Quem chega de trem a Parada de Lucas vê a bandeira israelense logo na plataforma da estação, na placa que saúda: "Seja bem-vindo ao Complexo de Israel."
Esse território virou sinônimo do avanço da fé evangélica entre criminosos e das restrições que impõem a fiéis de outras religiões, sobretudo as de matriz africana.
"Tanto as manifestações no espaço público como no espaço privado foram proibidas de existir nesses territórios, com muitas casas de umbanda e candomblé destruídas e queimadas", afirma Costa.
Nesses locais, a facção deixa sua assinatura e marca de domínio: "Jesus é dono do lugar".
Entretanto, de acordo com antropóloga Ana Paula Miranda, professora da Universidade Federal Fluminense (UFF), esse modus operandi tem se espalhado pelo Brasil, com ataques a terreiros de umbanda e candomblé replicados por traficantes em favelas de outras metrópoles, como Fortaleza e Salvador — e não apenas em territórios do TCP.
"Esse não é um problema apenas do Rio. Virou um problema das grandes cidades", afirma Miranda, que coordena o Ginga-UFF, grupo de pesquisa dedicado a conflitos de natureza étnica, racial e religiosa.
"Em Fortaleza, por exemplo, vimos a mesma estratégia em favelas do Comando Vermelho [CV]. Eles [traficantes] entram nas áreas, quebram objetos, picham paredes e assinam 'CV abençoado."
Miranda fala em "traficrentes" para descrever o fenômeno. Há quem se refira a narcopentecostais ou a traficantes evangélicos.
São denominações que despertam controvérsias, não só pela própria natureza dos termos.

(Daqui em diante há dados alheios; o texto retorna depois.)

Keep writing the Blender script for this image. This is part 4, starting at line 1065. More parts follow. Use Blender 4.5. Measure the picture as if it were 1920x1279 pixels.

Também pela incompatibilidade que muitos enxergam entre seguir esta fé e levar uma vida no crime.
O que para alguns pesquisadores é uma apropriação estratégica pelos traficantes em busca de legitimação e poder, é, para outros, um fenômeno natural em um país cada vez mais evangélico.
'Vida sob o cerco'
A população evangélica no Brasil tem aumentado rapidamente, e há projeções que indicam que pode ultrapassar a de católicos na próxima década, passando a compor o principal grupo religioso do país.
À medida que a presença evangélica aumenta na sociedade, a capilaridade e o estilo carismático sobretudo de denominações neopentecostais tornam sua presença expressiva em periferias e favelas.
Criminosos que exercem muitas vezes controle sobre esses locais não estão isentos desta influência.
De acordo com Christina Vital, professora de sociologia da UFF, o "cerco" para moradores de comunidades vem se apertando em múltiplos níveis — político, territorial, emocional, de consumo.
No caso do Complexo de Israel, soma-se um cerco à religião, que ocorre de forma "muito significativa".
"Os moradores de lá podem professar outras religiões, mas sem dar visibilidade a elas", afirma Vital, que coordena o Laboratório de Estudos Sócio Antropológicos em Política, Arte e Religião (Lepar/UFF).
"Não é folclore, não é exagero falar de intolerância religiosa naquele território."
De acordo com a pesquisadora, terreiros de umbanda e candomblé foram fechados não apenas dentro das comunidades do complexo, como também nos bairros da cercania.